Voyager, ai confini della conoscenza

il logo della trasmissione con la scritta e sullo sfondo l'immagine della TerraSi è conclusa con una puntata sui templari (e chi altri, se no..?) la ventisettesima serie (!) di Voyager. Star indiscussa del programma il conduttore Roberto Giacobbo che, abbandonati gli studi di registrazione, ha trovato una più congeniale collocazione come inviato sul campo. Cunicoli, grotte, passaggi ristretti per Giacobbo non hanno segreti: con indosso la sahariana d’ordinanza (che è un po’ come il cappello per Indiana Jones), sprezzante del pericolo e, soprattutto, dei suoi quasi due metri d’altezza, non proprio l’ideale per esplorare gli anfratti più oscuri, Giacobbo si è calato nei panni di un novello Virgilio, non prima di essersi procurato un permesso speciale.
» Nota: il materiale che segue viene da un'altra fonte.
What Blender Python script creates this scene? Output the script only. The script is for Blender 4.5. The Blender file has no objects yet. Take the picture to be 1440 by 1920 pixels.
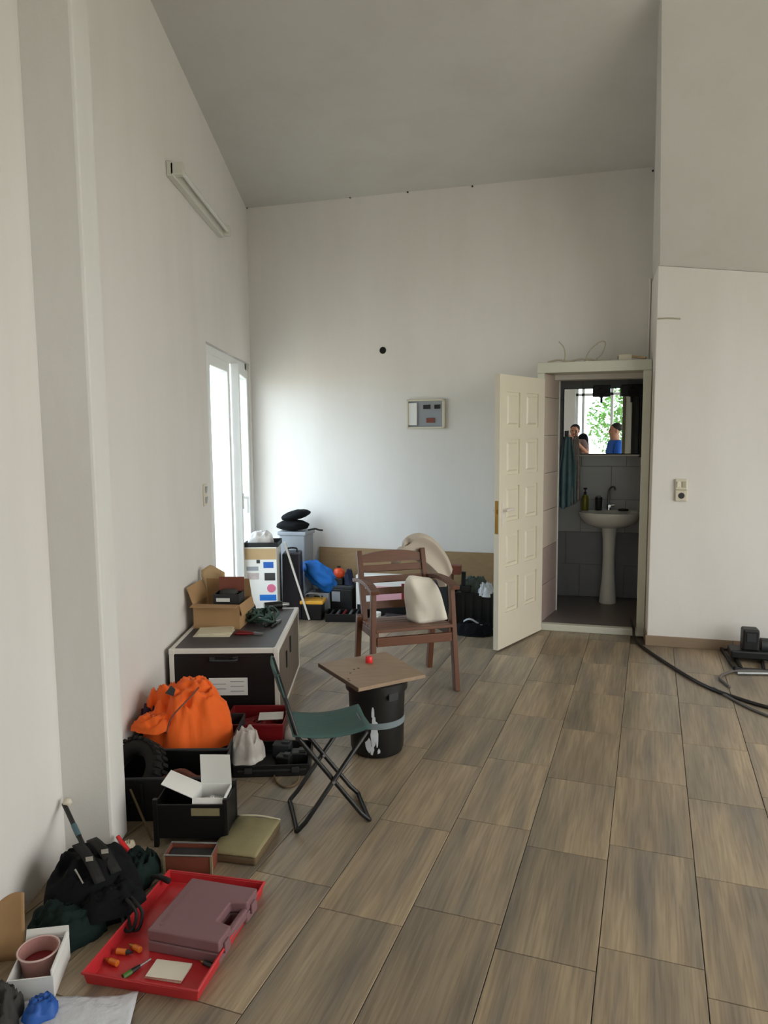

Eh sì, in quest’edizione pare che ci volessero permessi speciali per entrare ovunque, permessi prontamente procurati dai potenti mezzi della Rai, fino all’apoteosi della puntata finale, in cui il nostro conduttore è arrivato ad aprire direttamente con le chiavi le porte di un castello templare e a introdurvisi per mostrarlo a noi telespettatori neanche fosse un agente immobiliare qualunque.

Punto di forza dell’edizione 2015 è stata la geolocalizzazione, ogni puntata ha affrontato i misteri legati a un posto specifico: i Catari e Rennes le Chateau nella Francia del sud, i giganti e Atlantide in Sardegna, il Santo Graal e Cristoforo Colombo in Portogallo, ecc. Proprio l’espediente della geolocalizzazione ha reso possibile passare da un tema a un altro senza soluzione di continuità: inutile cercare un filo logico, semplicemente non c’è, non è nelle nostre umane capacità. Solo Giacobbo può, tanto da riuscire, nell’ordine, a trovare tracce del Graal in qualsiasi posto visitato, così come la presenza dei cavalieri templari, e che cosa dire di Atlantide? Stando a Voyager, si collocherebbe in mezzo mondo, che è un po’ come dire che non sta da nessuna parte. Il bello del programma è esattamente questo: chi lo guarda sa già che non troverà alcuna soluzione ai misteri, se non aggiungere confusione a domande insolute. In questo, Voyager è molto rassicurante: ovunque vada il conduttore, prima o poi, inizierà a parlare di Egizi, alieni, tesori nascosti, non prima, però, di essersi procurato un permesso speciale e di essersi calato in un cunicolo seguito dal fido cameraman, lui sì, sprezzante del pericolo.

Giudizio: se non ci fosse, bisognerebbe inventarlo.